Dari sisi pengusaha yakni Direktur INCO, Bernardus Irmanto, juga merasakan hal serupa. Ia menjelaskan kalau pengenaan pajak ini nantinya bakal membuat para pengusaha tertekan.
“Namun, pengenaan pajak ini akan memberikan tekanan terhadap industri nikel, terutama perusahaan yang melakukan ekspor produk olahan nikel. PT Vale tidak terkecuali karena kami mengekspor semua produk kami ke Jepang,” tuturnya.
Menurut Bernardus, jika tujuan dari pengenaan pajak ini untuk mendorong hilirisasi, mungkin perlu dikaji waktu pelaksanaan dengan ketersedian downstreaming facility di Indonesia.
Memang benar, dari pengenaan pajak ekspor progresif nikel ini berguna agar industri nikel Indonesia lebih menarik sehingga mengundang minat investor untuk membangun pabrik smelter di Indonesia. Tapi tanpa disadari, terdapat efek domino dari penerapan kebijakan tersebut; mengganggu iklim investasi di sektor hilir.
Dengan tekanan seperti yang dipaparkan di atas, dapat disimpulkan bahwa kebijakan pajak progresif nikel malah merugikan para pelaku usaha nikel. Jika tidak menguntungkan pengusaha, ada kemungkinan pula investor yang berperan besar dalam pengembangan industri hilirisasi nikel dalam negeri ditakutkan akan terdampak.
Mengapa merugikan investor dan pengusaha? Sebab nantinya produk nikel akan dikenakan pajak jika diekspor ke luar negeri. Selain itu, pajak progresif perusahaan tambang yang terintegrasi dengan pabrik smelter harus membayar pajak hasil produk akhirnya. Kan, merepotkan?
Di mata investor, kebijakan tersebut dinilai meresahkan karena tidak sesuai dengan perjanjian awal investasi. Ditakutkan, investor nanti akan ‘kegerahan’ karena tidak nyaman dengan sistem investasi Indonesia yang inkompatibel. Setelah ‘kegerahan’, bukan tidak mungkin semua investasi baik berupa uang, teknologi hingga pengetahuan kemudian ditarik oleh investor. Dan, berakhir perginya investor dari Indonesia. Bukankah ini kabar mengerikan?

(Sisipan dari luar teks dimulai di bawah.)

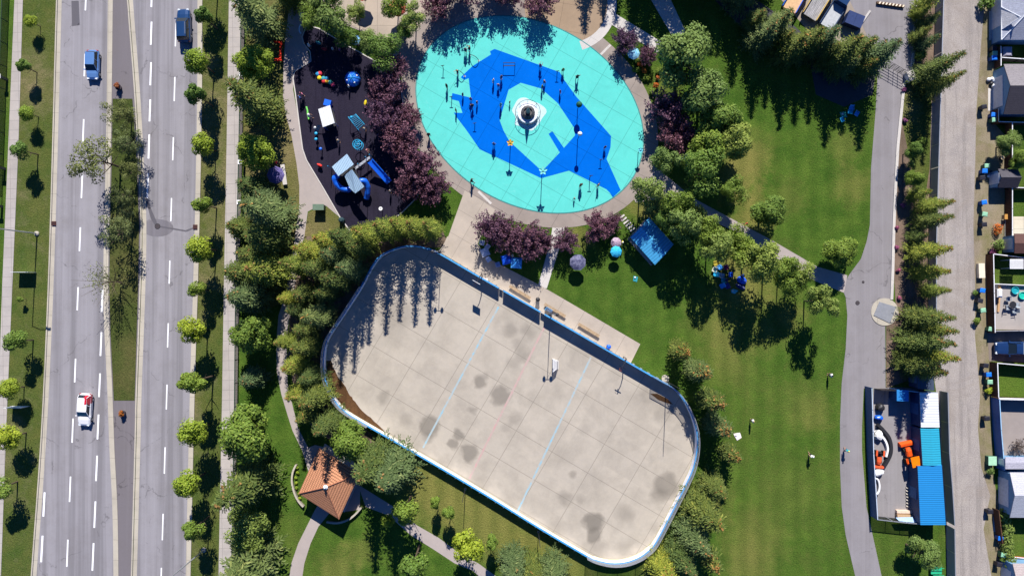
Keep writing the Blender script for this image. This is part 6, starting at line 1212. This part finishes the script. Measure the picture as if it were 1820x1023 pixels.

Jangan sampai negara kamu mengalami hal ini, ya. Ada baiknya, negara memiliki mitigasi serta kebijakan yang win-win solution antara pemerintah dengan pebisnis maupun investor. Agar bisnis tetap berjalan dengan baik, ekonomi negara pun tetap stabil lalu Indonesia bisa menjadi produsesn baterai EV kelas dunia. Begitulah seharusnya suratan takdir hilirisasi olahan nikel Indonesia.